Perché sono le storie a fare importanti gli oggetti, i simboli, le persone.
Questa fragranza dal nome così famigliare quanto insolito per il mondo della
profumeria, abituata a denominazioni esotiche ed evocative, è così complessa che ci regala un’aura gentile e necessaria come l’ossigeno.
A me il XIX marzo fa pensare alla festa del papà (il mio purtroppo non c’è più)
e ricorda anche la data del giorno della mia laurea. È una storia.

La storia narrata da Tiziana Terenzi, attraverso il suo profumo, racconta di
tradizioni popolari legate a una terra ricca e generosa come la Romagna e dei
suoi falò di San Giuseppe (la Focarina di San Giuseppe) un rito che propizia l’equinozio
di primavera e durante il quale, nei campi, si bruciano gli sterpi e i resti delle
potature per fare spazio all’erba giovane e fresca da venire.

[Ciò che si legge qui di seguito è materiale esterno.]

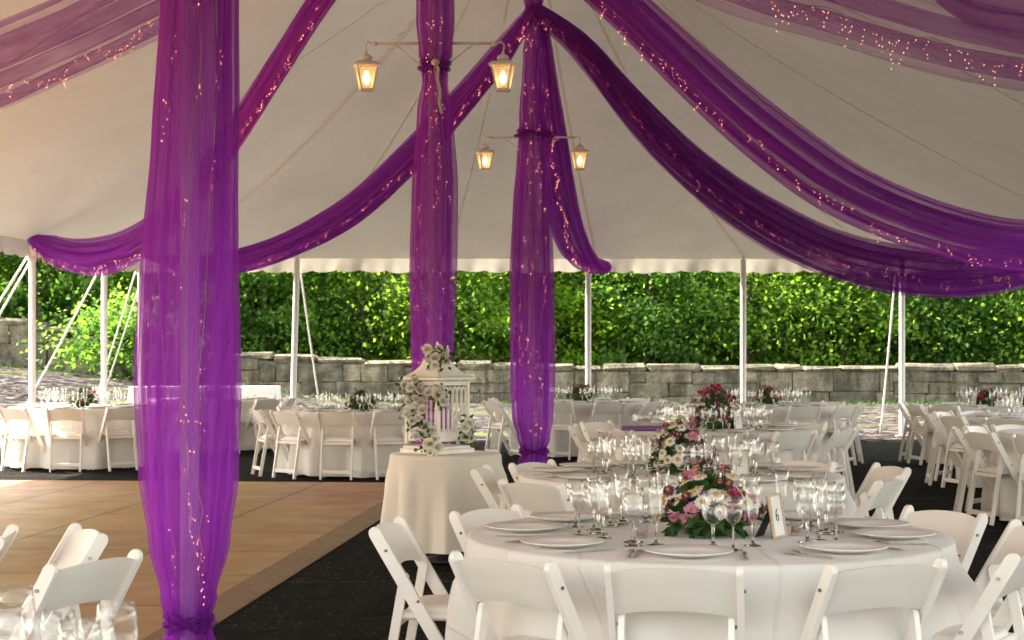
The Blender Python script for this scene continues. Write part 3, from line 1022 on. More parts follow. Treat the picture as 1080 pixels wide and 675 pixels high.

XIX March è un estratto che apre con arancio, foglie, menta, ortica, ha nel
cuore lavanda, cannella, germogli di chiodi di garofano, gelsomino, chiude con
i legni di sandalo, cedro, vetiver e con muschio, noce moscata, rosmarino. Unisex, inutile dirlo, come tutta la profumeria artistica. Tanti profumi, tanti odori che, sapientemente accordati come una sinfonia, ci
trasmettono la sensazione dell’aria buona delle colline e delle valli di
Romagna. Una fragranza che è una poesia, un canto antico, una speranza gioiosa con
una vena di malinconia. Pulito, soave e schietto.